Итак, право на свободу слова, выражение мнений, информацию должно дополняться правом на создание организаций (ассоциаций), что предполагает конкуренцию в обществе. Если успех заинтересованной группы заключается в проведении через тот или иной орган государства решения, отвечающего ее интересам, и оценивается ею самой, то успех партии оценивается гражданами, голосующими за нее. Здесь свобода слова преобразуется в свободу агитации и пропаганды: партии вербуют сторонников. Идеален вариант, когда конкурирующие партии имеют равные шансы для ведения агитации; в реальной жизни это, конечно, не так. Поэтому необходимо «искусственное» правовое, юридическое выравнивание возможностей партии для проведения агитации и пропаганды. Итоги же борьбы партий подводятся на выборах, судьями их успеха и неуспеха являются граждане, обладающие правом голоса. Поэтому право голоса и свободные выборы обязательное условие демократии.

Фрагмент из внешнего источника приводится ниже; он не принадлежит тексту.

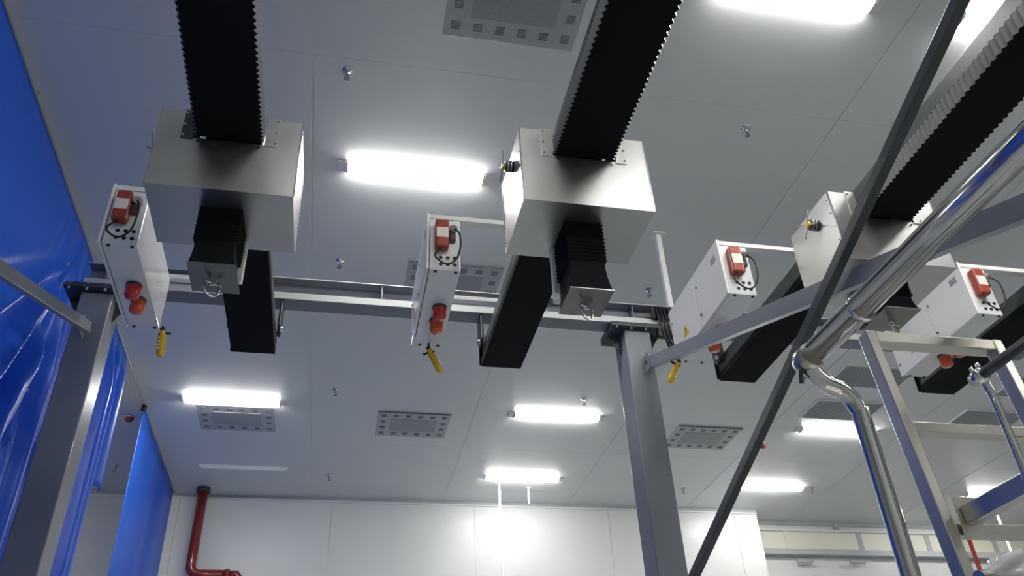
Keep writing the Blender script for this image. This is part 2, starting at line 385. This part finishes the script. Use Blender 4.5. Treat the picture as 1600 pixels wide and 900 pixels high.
# ---------------------------------------------------------------- hoist units: rail, bellows, hoist, cabinet, pendant
RX = [-.75, 1.297, 3.475, 5.52]
HY = [3.67, 3.50, 3.76, 3.68]
HZ = [2.69, 2.60, 2.83, 2.75]
WHO = ['leftmost', 'middle', 'right-hand', 'far right']
def make_rail(xc):
    r = thing('hoist_rail', (xc, 3.1, 3.5), '', 'rail', 'overhead hoist rails'); w = .172
    MB().box(xc-w+.012, xc+w-.012, .05, 6.165, 3.575, 3.705).build('rail_body', 'alu', r, bevel=.004)
    MB().box(xc-w, xc+w, 4.25, 6.17, 3.50, 3.572).build('cover_strip', 'blackstrip', r, bevel=.006)
    MB().box(xc-w-.012, xc+w-.006, 6.172, 6.185, 3.52, 3.72).build('end_plate', 'blackstrip', r)
    for sx in (-1, 1):
        MB().prism([(5.96, 3.66), (6.10, 3.62), (6.16, 3.70), (6.15, 3.925), (6.0, 3.925)], 'X', xc+sx*(w+.005), xc+sx*(w+.03)).build('clamp', 'rubber', r, bevel=.008)
        MB().cyl((xc+sx*(w+.002), 6.06, 3.68), (xc+sx*(w+.05), 6.06, 3.68), .022, 8).build('clamp_bolt', 'chrome', r)
        MB().box(xc+sx*(w-.02)-.02, xc+sx*(w-.02)+.02, .03, .19, 3.705, 3.925).build('clamp', 'rubber', r)
    return r
r0 = make_rail(RX[0])
rails = [r0]+[copy_tree(r0, (x, 3.1, 3.5)) for x in RX[1:]]
for o, lab in zip(rails, ('black-bottomed overhead rail at left, passing above the leftmost hoist box', 'black-bottomed overhead rail in the middle, left of the grey column',
                          'black-bottomed overhead rail at right, crossed by the light grey brace', 'black-bottomed overhead rail at the far right, seen through the ladder')):
    o['label'] = lab

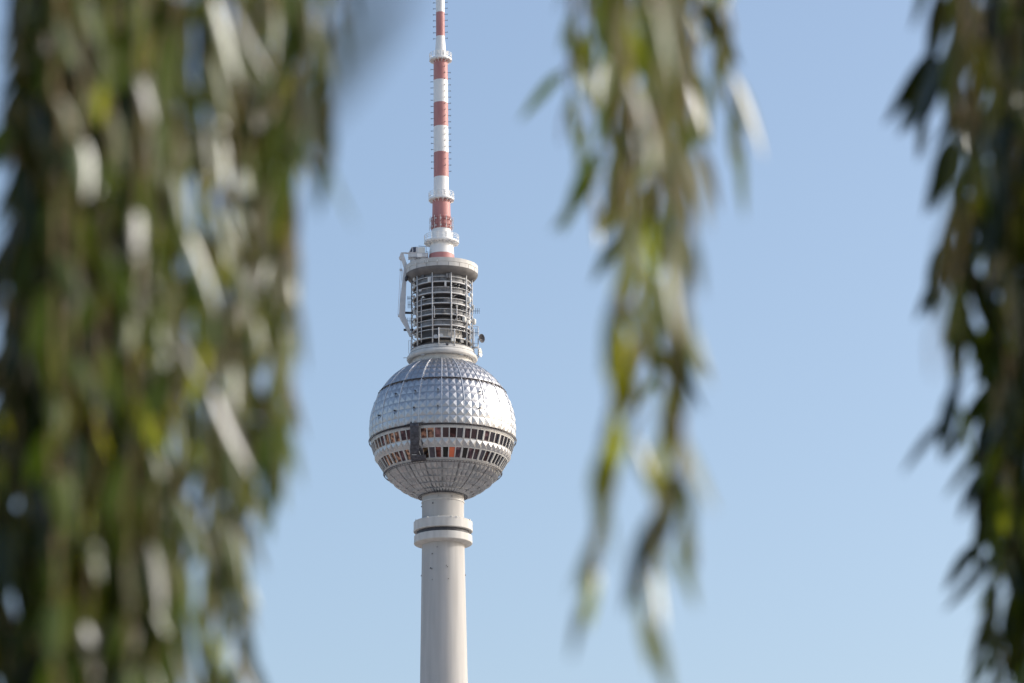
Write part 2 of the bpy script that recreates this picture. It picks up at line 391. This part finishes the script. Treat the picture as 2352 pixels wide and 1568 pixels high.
for k, a, z, r, s in fx:
    b, name = fixture(k, a, z, r, s); b.build(name, rng.choice((M['pale'], M['rail'], M['pale'], M['panel'], M['dark'] if r < 6.45 else M['pale'])), core, k in ('drum', 'pot'), 40 if k in ('drum', 'pot') else None)
for i in range(26):      # bracket arms and cable runs lit by the sun on the right flank
    a = rng.uniform(22, 70); z = rng.choice(DECK[1:])-rng.uniform(.15, 1.0); b = MB()
    b.tube([pol(4.5, a, z), pol(6.35, a+rng.uniform(-6, 6), z+rng.uniform(-.2, .2))], rng.uniform(.05, .11), 5); b.build('bracket_arm', M['rail'], core)
b = MB()
for z, x in ((239.9, -8.2), (236.0, -8.4)):
    b.tube([(-6.2, 0, z), (x, -.2, z)], .26, 8)
b.build('side_drum', M['dark'], core)
def yagi(x0, x1, z, h):
    b = MB(); b.tube([(x0, -.3, z), (x1, -.3, z)], .06, 4)
    n = 4
    for i in range(n):
        x = x0+(x1-x0)*(i+.7)/n; b.tube([(x, -.3, z-h/2), (x, -.3, z+h/2)], .045, 4)
    b.build('yagi_antenna', M['dark'], core)
yagi(-6.6, -7.6, 243.2, 1.0); yagi(-6.6, -7.5, 241.7, 1.6); yagi(-6.6, -8.0, 238.0, 1.5); yagi(6.7, 8.3, 240.2, 1.3); yagi(6.7, 8.1, 235.3, 1.8)
b = MB()
b.tube([(6.6, -.4, 236.6), (8.0, -.4, 236.6), (8.0, -.4, 234.4)], .07, 5); b.tube([(6.6, -.4, 235.0), (8.1, -.4, 234.9)], .06, 5); b.tube([(7.75, -.4, 236.6), (7.75, -.4, 235.0)], .04, 4)
b.build('antenna_bracket', M['rail'], core)
b = MB(); b.tube([(-7.3, -.2, 230.6), (-7.3, -.2, 233.6), (-6.7, -.2, 233.6)], .06, 5); b.tube([(-7.6, 0, 229.7), (-8.5, 0, 229.7)], .08, 5); b.tube([(-6.9, -.2, 230.6), (-6.9, -.2, 233.6)], .05, 5)
b.build('collar_handrail', M['rail'], core)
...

Политический процесс происходит в любой политической системе. Но если в системах недемократических ведущим принципом политического процесса остается принуждение (как угроза или реальность), продолжают доминировать отношения господства и подчинения, то в демократических, где государственное принуждение возможно и применяется по отношению к нарушителям общепринятых норм, оно таковым не является. Демократия построена на принципах конкуренции и сотрудничества, конфликта и консенсуса – борьбы за реализацию определенных интересов и согласия по поводу путей и средств их достижения, т. е. по поводу основных принципов и процедур принятия решений.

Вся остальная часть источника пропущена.